The absence of Decker’s name from the ballot may give challengers a leg up in the election.
Cambridge resident and attorney Silvia P. Glick, who says she is concerned with defending Cambridge’s neighborhoods from overdevelopment, said that she believes that some people who voted for Decker in the past will now switch their votes.
“I think that people should be asking why someone who’s really interested in being elected to the City Council waited until the last day to file her nomination papers, and why is it a task that she assigns to other people?” Glick said.
But other challengers said they would not change their campaign approach.
“Marjorie is a strong opponent, you can’t count her out,” said Council candidate Leland Cheung, a student at the Harvard Kennedy School.
Both Decker and other incumbents acknowledge the difficulty of being elected as a write-in candidate.
“Running a write-in campaign is going to be immensely challenging, especially with Cambridge’s complicated election system,” said Councillor Craig A. Kelley.
Under the City’s single-vote-transfer proportional-representation system, each voter ranks nine candidates for the Council, including write-ins.
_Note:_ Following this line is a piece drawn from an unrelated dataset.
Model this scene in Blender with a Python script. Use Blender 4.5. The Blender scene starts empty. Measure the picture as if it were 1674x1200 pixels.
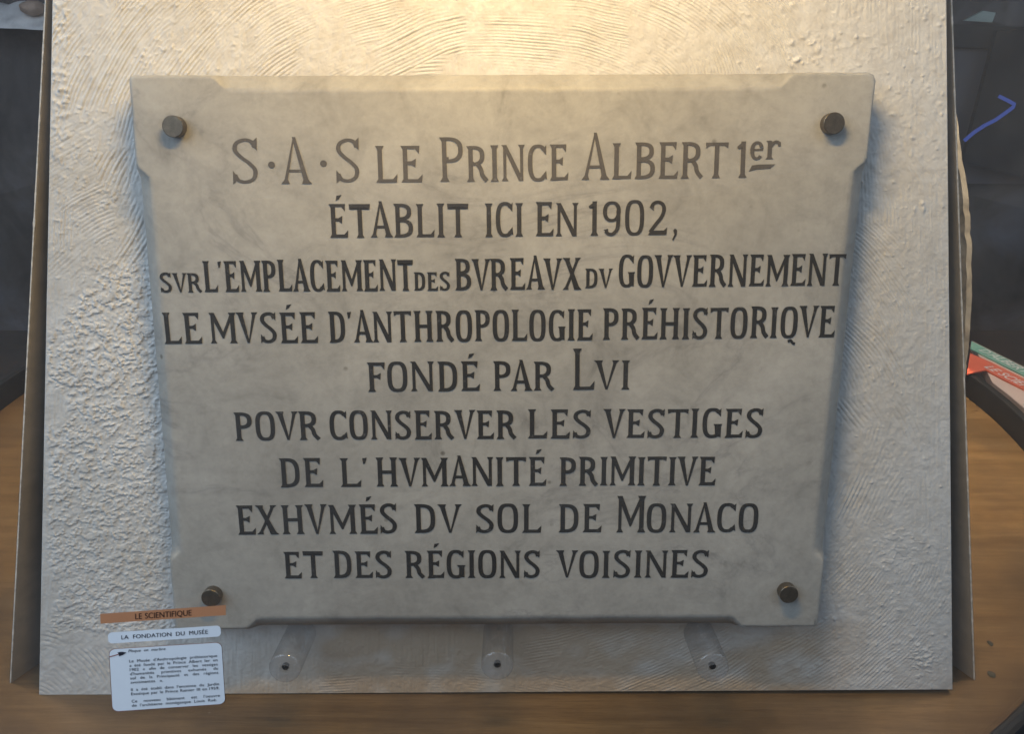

Candidates who are ranked first on ten percent of ballots are declared elected. Any extra ballots they receive beyond the ten percent quota are redistributed to the candidates marked next in preference on those excess ballots.
The count continues with the elimination of those candidates who received fewer than 50 first place rankings and the redistribution of their ballots to other candidates according to the next preference marked. After each, the candidate with lowest number of votes is eliminated, and ballots are again redistributed. Cambridge is the only city in the country that uses this electoral system.
“Marjorie, though she’s won five elections now, has never reached the [10 percent] quota,” said Robert Winters, editor of the Cambridge Civic Journal, an instructor at the Extension School, and a one-time council candidate.
“She’s always relied upon having second and third—whatever—preferences from other candidates,” he said. “It’s hard to get that if your name is not on the ballot.”
But Decker said she believes that residents are aware of her campaign.
“One of the biggest issues in this campaign season is my write-in campaign,” Decker said, “The feedback I’m getting is that people are aware of it.”
The candidate—who used to read the names of U.S. soldiers killed in Iraq at Council meetings to enter them into the city record—said that her constituency consists of “people who care about issues that affect working families...youth issues...and seniors,” as well as residents of Cambridgeport, where she grew up, and North Cambridge, where she lives now with her husband and newborn child.
Cambridge municipal elections will be held on Tuesday, November 3.